RECORD OF A TENEMENT GENTLEMAN, THE (Nagaya shinshiroku)
(director/writer: Yasujiro Ozu; screenwriter: Tadao Ikeda; cinematographer: Yuharu Atsuta; editor: Yoshi Sugihara; music: Ichiro Saito; cast: Chishu Ryu (Tashiro), Chouko Iida (Tané), Hohi Aoki (Kohei), Eitarô Ozawa (Father), Mitsuko Yoshikawa (Kikuko), Reikichi Kawamura (Tamekichi), Hideko Mimura (Okiku), Eiko Takamatsu (Tome); Runtime: 72; MPAA Rating: NR; New Yorker Films; 1947-Japan-in Japanese with English subtitles)
“A simple warmhearted comedy tale about the human condition.”
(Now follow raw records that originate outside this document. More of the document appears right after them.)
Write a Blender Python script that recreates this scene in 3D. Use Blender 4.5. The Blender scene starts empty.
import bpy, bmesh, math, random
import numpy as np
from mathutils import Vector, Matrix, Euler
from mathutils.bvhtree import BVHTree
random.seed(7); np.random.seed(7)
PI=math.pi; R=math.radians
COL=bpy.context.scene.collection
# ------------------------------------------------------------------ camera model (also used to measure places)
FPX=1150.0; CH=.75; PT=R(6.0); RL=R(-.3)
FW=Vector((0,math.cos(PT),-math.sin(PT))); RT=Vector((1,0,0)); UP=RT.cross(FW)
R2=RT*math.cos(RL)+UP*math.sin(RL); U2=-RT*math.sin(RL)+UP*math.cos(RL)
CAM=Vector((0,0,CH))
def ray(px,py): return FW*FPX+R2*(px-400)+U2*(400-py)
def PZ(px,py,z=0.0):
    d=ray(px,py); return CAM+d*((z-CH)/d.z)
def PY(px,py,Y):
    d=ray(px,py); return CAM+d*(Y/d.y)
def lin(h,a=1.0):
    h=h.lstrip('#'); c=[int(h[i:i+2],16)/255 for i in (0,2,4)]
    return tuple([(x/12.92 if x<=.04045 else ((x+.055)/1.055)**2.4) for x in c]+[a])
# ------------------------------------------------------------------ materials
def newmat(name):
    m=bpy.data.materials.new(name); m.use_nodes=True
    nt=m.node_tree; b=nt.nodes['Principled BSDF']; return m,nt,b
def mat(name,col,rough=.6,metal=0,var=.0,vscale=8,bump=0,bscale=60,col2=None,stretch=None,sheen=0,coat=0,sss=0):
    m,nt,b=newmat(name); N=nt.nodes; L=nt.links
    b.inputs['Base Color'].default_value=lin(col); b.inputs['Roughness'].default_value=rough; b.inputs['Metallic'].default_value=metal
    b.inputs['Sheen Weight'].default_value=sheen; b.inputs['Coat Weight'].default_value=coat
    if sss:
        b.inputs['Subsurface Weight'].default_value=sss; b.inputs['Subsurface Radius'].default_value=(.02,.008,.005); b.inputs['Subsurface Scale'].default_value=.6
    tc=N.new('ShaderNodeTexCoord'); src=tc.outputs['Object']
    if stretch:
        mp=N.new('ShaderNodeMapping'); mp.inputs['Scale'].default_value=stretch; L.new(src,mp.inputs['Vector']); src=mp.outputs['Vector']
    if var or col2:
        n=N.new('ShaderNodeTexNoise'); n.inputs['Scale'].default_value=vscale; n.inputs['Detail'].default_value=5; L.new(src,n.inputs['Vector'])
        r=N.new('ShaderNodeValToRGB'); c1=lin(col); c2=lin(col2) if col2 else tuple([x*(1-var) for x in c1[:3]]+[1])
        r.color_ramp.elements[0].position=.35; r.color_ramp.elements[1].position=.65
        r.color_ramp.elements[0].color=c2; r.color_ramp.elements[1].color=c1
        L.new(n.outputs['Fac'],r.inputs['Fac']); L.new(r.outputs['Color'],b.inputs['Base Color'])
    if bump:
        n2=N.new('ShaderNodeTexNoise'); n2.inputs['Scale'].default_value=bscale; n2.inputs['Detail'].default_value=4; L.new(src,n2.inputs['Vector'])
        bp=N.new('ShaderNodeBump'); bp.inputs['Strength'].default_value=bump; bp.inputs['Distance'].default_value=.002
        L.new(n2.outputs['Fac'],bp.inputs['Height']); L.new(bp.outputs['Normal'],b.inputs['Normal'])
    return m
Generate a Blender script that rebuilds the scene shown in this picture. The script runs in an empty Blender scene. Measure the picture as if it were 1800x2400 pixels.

Reviewed by Dennis Schwartz
Yasujiro Ozu’s (“Equinox Flower”/”Late Spring”) first film about postwar Japan is a simple warmhearted comedy tale about the human condition and the resiliency of the Japanese after their defeat. Ozu cowrites it with his longtime collaborator Tadao Ikeda. It’s told in the director’s usual formal style and shot primarily inside the studio, and though bordering on mawkishness never goes there because of the skill of the master director making the plot line not as important as developing the richness buried inside his characters. The subjects are members of the middle-class living in a downtown tenement and struggling to get by the hard economic times by being active in the black market. A pudgy, shy little boy who is lost by the Kudan train station of Tokyo named Kohei (Hohi Aoki) is brought back to the tenement by a well-intentioned fortune teller (formerly an amusement show story-singer) named Tashiro (Chishu Ryu), who won’t keep him because he says he hates kids; but he feels sorry for the kid and brings him to a sour middle-aged war widow named Tané (Chouko Iida). She reluctantly agrees to keep him overnight and the next day all the neighbors draw straws to see who gets stuck with the kid. Tané draws the short straw. When it’s discovered his mother is dead and his father lives in the suburbs outside of Tokyo called Chigasaki, Tané brings him by train there but the neighbors say they just moved in and all they know is that the kid’s father is an itinerant carpenter and went to Tokyo to look for work. Since Tané finds him a bother she tries to lose him by the beach, but the kid tags along. When the kid wets his bed, she bawls him out and when he does it again fearing another scolding he runs away. While he’s gone for a day, Tané realizes she misses him more than she has let on and sends Tashiro out to find him. Tashiro again finds him in Kudan, and returns the kid to the grateful woman after making her promise to stop nagging him. At the end of one week the father (Eitarô Ozawa) suddenly shows up to claim the kid and say he wasn’t abandoned but they got separated. The wise Tashiro tells the widow there are many other war orphans living in the streets of Tokyo with no one to care for them and tells her to see for herself by going to Ueno Park and standing by the bronze statue of Takamori Saigo (legendary 19th-century patriot).
It’s a relatively optimistic film that suggests even though the country has suffered greatly (everyone in the film has suffered a loss due to the war) there’s hope in weathering these bad times if the people can pull together and stop being so selfish. The generosity of the poor people is very moving and is played out in a sincere and irresistible comical way. The highlight of the film was Ryu singing a traditional love folksong in full at the urging of his tenement neighbors at their regular meeting, which was a potent reminder of the great culture that was not taken away by the war.
A minor but still outstanding Ozu melodrama.